Leave out all pictures and give back precisely the lines from the line with "What Blender Python" to the line with "COL = S.collection", including those two lines.
----------------
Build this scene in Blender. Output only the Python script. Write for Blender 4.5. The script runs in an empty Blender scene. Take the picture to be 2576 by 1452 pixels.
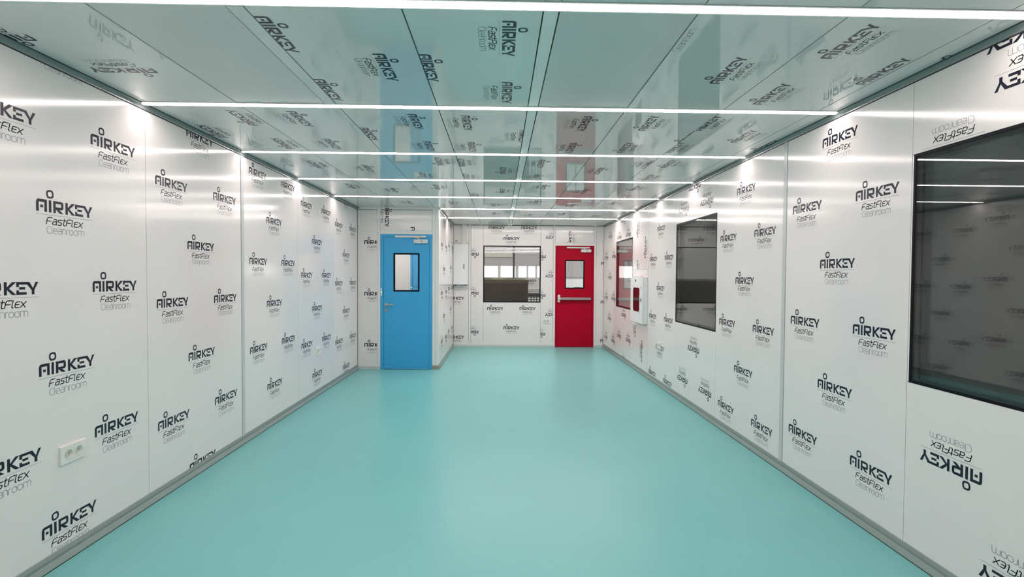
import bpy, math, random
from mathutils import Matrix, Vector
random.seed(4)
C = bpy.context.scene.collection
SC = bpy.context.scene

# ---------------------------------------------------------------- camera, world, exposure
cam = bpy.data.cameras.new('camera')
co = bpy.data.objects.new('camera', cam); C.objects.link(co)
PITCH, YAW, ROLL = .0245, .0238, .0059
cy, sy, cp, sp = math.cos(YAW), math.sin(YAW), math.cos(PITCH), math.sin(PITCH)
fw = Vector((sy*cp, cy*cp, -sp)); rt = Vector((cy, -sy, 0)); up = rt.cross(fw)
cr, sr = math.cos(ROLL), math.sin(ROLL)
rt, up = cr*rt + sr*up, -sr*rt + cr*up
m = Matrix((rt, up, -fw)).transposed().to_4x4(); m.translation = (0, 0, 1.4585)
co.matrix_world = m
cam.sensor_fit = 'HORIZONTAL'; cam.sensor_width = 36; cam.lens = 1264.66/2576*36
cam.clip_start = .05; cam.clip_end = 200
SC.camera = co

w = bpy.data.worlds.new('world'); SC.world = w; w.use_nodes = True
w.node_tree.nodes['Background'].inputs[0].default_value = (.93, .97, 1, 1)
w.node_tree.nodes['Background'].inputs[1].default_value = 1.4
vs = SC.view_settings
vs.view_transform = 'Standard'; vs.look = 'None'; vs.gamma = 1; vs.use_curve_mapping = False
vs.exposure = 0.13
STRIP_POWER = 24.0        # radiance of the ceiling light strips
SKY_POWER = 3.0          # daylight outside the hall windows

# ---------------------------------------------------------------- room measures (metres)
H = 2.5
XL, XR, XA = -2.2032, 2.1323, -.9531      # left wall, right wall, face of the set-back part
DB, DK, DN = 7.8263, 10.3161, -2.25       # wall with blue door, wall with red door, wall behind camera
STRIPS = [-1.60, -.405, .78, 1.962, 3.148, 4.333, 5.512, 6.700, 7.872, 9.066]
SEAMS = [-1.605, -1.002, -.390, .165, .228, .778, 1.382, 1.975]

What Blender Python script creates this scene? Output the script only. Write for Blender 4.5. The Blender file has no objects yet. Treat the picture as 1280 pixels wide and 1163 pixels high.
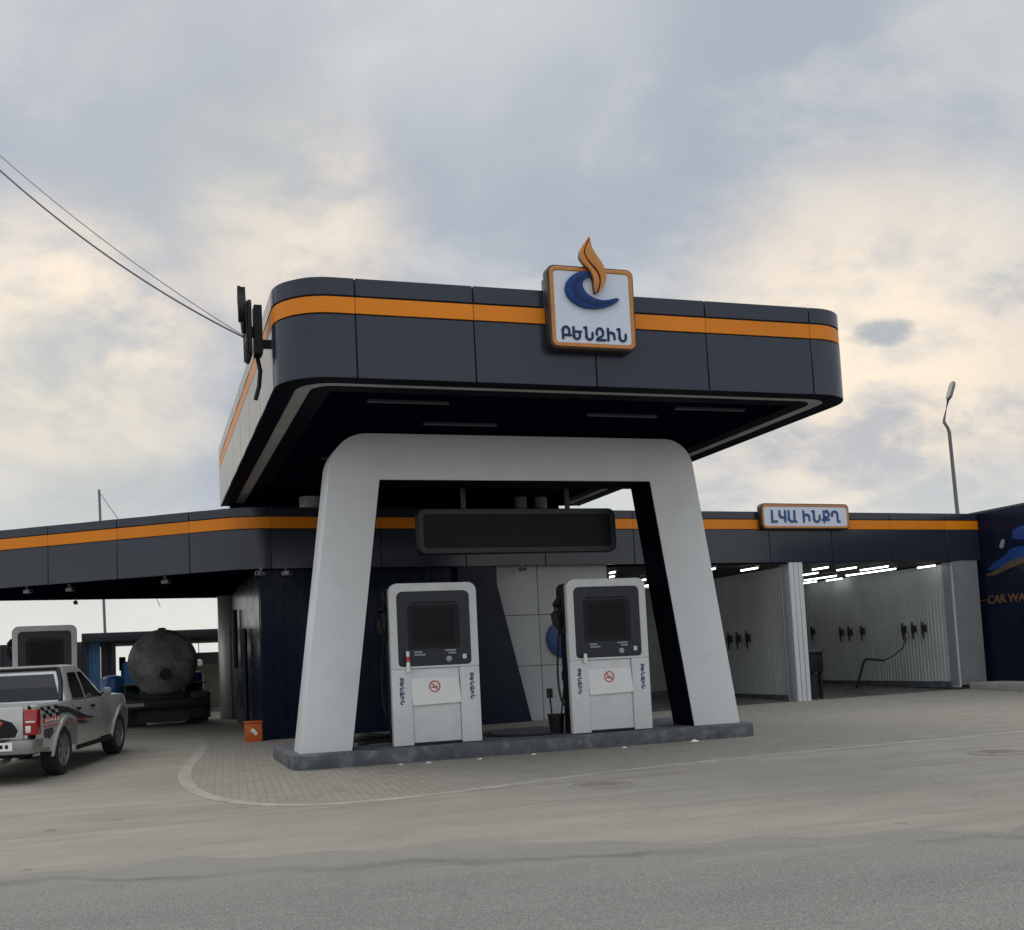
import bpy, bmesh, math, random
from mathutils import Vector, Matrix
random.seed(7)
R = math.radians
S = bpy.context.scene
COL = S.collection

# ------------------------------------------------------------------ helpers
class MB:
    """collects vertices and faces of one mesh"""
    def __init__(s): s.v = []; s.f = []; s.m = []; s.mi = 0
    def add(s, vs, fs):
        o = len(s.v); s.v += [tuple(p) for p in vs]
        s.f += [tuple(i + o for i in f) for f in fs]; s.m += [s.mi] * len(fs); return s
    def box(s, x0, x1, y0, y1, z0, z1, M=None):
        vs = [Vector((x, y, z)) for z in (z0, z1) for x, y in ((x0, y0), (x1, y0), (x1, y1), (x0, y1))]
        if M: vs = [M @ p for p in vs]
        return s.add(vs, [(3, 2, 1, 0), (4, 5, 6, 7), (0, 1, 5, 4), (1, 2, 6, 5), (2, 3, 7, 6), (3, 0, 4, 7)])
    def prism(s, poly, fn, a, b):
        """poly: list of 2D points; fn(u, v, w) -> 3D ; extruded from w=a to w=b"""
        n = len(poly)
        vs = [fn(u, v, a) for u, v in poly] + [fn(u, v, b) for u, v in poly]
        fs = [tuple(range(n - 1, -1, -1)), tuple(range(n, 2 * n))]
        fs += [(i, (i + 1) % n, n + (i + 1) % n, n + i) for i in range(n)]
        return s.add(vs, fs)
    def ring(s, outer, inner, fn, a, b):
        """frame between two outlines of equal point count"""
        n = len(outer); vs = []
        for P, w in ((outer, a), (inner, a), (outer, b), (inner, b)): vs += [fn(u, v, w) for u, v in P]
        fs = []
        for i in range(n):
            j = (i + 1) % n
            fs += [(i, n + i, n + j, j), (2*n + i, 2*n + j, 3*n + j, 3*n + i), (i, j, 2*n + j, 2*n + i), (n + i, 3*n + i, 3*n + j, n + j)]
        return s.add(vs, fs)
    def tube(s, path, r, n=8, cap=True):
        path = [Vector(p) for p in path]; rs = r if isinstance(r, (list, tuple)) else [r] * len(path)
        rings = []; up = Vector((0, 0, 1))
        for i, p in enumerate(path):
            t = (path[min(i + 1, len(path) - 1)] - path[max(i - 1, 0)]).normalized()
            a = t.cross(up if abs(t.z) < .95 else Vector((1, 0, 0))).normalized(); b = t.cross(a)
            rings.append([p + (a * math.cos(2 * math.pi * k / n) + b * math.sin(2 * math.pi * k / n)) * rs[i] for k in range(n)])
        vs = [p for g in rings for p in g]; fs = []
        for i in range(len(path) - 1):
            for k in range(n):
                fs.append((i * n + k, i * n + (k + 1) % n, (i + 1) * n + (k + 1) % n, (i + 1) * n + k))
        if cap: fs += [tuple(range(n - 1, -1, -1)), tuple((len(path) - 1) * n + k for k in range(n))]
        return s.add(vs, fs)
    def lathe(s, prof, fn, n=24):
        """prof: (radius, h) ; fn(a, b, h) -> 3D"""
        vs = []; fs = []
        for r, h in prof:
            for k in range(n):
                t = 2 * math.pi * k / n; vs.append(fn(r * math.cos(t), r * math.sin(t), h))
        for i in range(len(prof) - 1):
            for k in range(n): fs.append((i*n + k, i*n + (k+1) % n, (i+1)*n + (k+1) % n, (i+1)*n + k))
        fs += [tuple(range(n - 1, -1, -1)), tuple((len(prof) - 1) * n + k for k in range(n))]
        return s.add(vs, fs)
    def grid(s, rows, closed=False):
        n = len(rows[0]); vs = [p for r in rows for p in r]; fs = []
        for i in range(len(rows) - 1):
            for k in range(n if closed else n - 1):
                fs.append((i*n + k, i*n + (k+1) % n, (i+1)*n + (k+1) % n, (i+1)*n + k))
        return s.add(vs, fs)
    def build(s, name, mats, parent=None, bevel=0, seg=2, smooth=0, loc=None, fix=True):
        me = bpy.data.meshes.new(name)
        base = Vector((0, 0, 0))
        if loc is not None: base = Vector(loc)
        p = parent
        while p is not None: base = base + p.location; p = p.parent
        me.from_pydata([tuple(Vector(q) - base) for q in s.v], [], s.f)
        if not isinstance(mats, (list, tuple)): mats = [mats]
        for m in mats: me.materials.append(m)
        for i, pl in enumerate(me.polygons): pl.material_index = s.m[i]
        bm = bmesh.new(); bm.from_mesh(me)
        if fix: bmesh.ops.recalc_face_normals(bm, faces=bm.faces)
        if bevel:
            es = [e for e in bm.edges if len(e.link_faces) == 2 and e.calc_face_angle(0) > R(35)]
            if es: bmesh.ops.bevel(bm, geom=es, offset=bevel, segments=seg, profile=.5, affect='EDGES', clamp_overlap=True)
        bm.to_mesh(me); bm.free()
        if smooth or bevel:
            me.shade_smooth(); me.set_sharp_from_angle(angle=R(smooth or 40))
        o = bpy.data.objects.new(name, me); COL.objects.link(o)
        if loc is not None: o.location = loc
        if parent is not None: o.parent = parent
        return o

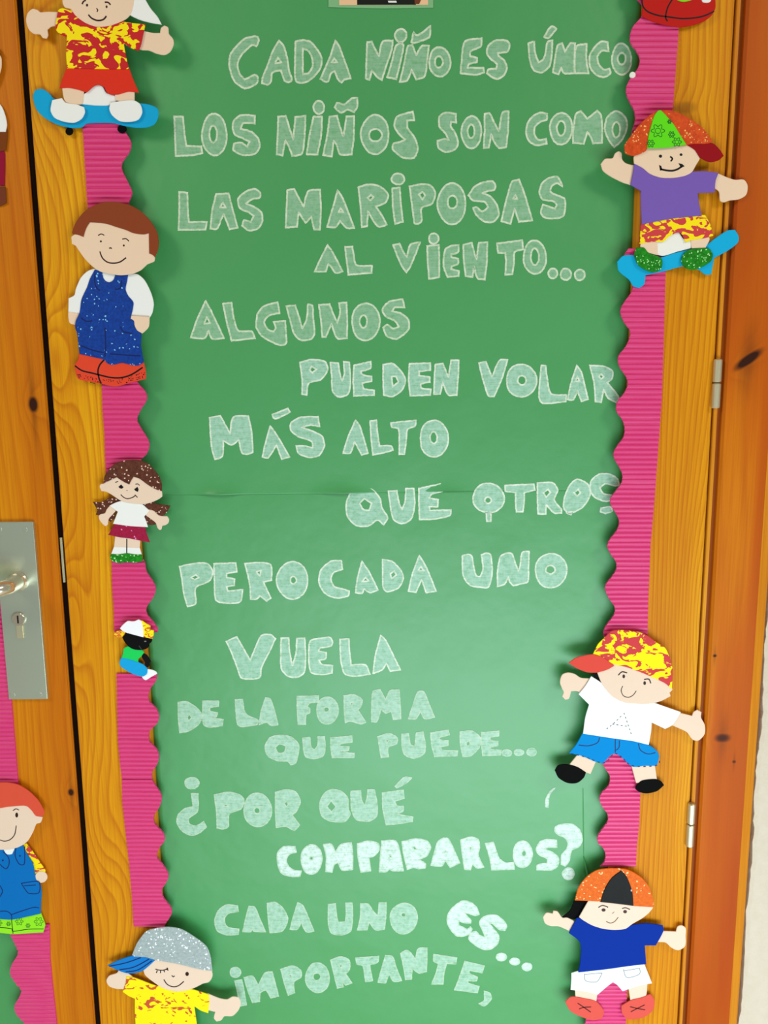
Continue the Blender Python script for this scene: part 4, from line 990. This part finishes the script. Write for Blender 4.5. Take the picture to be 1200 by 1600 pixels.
----------------
### Result:
What Blender Python script creates this scene? Output the script only. Write for Blender 4.5. The Blender file has no objects yet. Treat the picture as 1280 pixels wide and 1163 pixels high.
import bpy, bmesh, math, random
from mathutils import Vector, Matrix
random.seed(7)
R = math.radians
S = bpy.context.scene
COL = S.collection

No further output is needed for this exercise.